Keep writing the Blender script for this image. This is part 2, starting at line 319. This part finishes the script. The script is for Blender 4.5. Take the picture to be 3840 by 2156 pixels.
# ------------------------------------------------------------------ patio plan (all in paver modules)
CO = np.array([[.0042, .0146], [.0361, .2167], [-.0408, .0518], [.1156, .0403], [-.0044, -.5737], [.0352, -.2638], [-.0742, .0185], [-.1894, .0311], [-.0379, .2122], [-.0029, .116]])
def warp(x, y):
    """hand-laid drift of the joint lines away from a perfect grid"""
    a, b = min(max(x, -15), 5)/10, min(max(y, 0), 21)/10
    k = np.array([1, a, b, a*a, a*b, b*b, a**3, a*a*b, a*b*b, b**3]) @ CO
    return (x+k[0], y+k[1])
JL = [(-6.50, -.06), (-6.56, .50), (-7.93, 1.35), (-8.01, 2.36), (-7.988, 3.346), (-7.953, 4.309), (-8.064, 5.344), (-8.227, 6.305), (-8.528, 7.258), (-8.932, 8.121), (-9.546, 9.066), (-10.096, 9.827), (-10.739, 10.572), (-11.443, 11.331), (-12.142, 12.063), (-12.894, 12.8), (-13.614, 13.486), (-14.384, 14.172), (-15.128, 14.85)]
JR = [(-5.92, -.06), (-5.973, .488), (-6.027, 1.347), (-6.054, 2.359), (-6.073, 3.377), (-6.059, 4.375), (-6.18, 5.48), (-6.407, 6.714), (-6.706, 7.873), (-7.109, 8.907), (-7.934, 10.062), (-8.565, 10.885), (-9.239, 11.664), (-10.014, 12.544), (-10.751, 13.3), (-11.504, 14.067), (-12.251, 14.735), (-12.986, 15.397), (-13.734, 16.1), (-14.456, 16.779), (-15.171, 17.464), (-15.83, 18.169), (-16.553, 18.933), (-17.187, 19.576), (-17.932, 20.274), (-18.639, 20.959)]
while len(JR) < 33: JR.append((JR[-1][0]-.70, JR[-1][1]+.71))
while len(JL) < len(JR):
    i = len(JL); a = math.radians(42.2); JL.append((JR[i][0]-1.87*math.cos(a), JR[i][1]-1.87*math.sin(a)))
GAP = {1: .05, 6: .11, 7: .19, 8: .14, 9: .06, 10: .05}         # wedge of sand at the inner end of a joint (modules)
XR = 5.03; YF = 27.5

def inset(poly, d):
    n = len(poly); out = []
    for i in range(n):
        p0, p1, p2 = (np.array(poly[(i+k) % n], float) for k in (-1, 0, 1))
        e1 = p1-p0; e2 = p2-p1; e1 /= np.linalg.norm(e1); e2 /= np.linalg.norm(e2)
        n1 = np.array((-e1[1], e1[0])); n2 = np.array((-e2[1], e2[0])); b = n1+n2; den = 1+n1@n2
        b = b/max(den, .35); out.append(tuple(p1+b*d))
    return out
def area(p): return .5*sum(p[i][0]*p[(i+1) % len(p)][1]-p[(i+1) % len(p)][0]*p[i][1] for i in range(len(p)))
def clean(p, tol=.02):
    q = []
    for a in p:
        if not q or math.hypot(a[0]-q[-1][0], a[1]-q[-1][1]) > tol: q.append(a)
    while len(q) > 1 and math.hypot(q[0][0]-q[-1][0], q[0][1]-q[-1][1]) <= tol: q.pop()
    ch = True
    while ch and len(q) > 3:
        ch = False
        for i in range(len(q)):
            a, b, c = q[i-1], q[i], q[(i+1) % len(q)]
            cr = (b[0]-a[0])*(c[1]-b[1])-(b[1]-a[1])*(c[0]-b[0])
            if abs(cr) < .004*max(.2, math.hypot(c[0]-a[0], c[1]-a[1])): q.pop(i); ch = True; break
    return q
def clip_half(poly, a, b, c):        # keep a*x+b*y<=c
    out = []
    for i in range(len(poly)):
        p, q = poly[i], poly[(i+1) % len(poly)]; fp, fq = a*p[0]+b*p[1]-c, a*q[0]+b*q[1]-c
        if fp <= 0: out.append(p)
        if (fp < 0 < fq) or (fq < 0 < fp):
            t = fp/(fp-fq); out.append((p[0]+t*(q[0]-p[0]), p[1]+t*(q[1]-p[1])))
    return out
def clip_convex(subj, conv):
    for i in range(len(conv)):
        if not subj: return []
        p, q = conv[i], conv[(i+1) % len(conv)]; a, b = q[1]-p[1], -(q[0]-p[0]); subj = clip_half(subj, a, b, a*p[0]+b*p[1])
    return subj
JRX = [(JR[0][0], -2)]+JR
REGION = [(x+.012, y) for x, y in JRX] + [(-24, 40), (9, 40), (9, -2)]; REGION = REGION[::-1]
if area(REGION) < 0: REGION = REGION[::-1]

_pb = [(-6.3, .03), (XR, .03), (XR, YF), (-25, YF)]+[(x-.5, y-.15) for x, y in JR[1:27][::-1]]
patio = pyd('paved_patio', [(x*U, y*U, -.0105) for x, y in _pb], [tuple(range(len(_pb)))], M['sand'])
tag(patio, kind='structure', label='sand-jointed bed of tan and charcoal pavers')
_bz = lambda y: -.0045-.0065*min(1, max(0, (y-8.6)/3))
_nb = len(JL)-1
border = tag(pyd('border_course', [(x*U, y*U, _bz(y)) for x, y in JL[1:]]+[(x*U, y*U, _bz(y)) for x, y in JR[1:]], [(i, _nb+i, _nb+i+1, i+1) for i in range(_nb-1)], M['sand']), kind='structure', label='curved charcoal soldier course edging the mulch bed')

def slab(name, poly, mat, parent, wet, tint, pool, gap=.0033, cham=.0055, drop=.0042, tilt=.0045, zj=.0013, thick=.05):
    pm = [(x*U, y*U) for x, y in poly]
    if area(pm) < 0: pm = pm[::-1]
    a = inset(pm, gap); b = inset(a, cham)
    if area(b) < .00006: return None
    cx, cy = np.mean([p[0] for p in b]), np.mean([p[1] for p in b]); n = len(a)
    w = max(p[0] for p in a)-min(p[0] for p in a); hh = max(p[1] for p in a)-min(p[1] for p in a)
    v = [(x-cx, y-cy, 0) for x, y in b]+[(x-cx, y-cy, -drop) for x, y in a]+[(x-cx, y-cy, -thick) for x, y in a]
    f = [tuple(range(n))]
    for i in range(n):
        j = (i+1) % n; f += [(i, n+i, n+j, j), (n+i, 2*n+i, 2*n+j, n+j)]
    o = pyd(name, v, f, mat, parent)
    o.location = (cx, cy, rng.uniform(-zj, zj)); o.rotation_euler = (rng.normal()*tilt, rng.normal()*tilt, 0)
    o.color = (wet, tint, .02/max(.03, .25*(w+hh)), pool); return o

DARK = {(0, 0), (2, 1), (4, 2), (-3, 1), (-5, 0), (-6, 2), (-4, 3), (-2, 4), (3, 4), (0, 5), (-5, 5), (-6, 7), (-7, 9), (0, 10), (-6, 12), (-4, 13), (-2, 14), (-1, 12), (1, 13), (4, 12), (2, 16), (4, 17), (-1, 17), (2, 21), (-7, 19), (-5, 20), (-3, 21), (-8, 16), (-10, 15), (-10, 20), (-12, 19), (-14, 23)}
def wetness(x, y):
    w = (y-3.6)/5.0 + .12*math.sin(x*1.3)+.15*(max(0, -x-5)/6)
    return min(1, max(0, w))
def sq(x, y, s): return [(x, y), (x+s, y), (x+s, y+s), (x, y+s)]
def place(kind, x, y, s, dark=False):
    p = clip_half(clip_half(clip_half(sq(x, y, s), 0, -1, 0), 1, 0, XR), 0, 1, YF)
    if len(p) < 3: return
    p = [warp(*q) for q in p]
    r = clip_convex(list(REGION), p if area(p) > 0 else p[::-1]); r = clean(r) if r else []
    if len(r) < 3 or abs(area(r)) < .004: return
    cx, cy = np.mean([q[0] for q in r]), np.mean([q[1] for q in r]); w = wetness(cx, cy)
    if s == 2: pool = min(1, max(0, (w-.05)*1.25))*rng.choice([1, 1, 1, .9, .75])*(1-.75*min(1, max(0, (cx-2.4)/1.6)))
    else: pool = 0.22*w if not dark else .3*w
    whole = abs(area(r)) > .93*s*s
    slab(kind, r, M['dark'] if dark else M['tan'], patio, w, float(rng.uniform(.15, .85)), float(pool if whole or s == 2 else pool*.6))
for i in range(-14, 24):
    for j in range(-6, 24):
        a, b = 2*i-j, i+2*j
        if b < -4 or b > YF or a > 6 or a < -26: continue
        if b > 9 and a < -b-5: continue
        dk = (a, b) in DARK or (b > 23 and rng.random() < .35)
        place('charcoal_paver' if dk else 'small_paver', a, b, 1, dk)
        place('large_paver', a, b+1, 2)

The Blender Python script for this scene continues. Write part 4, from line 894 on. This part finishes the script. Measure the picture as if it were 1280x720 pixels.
──────────────────────────────
= TO BE DONE =
Count all lines of the data that include "Blender". The answer is the number alone.

= SOLUTION =
2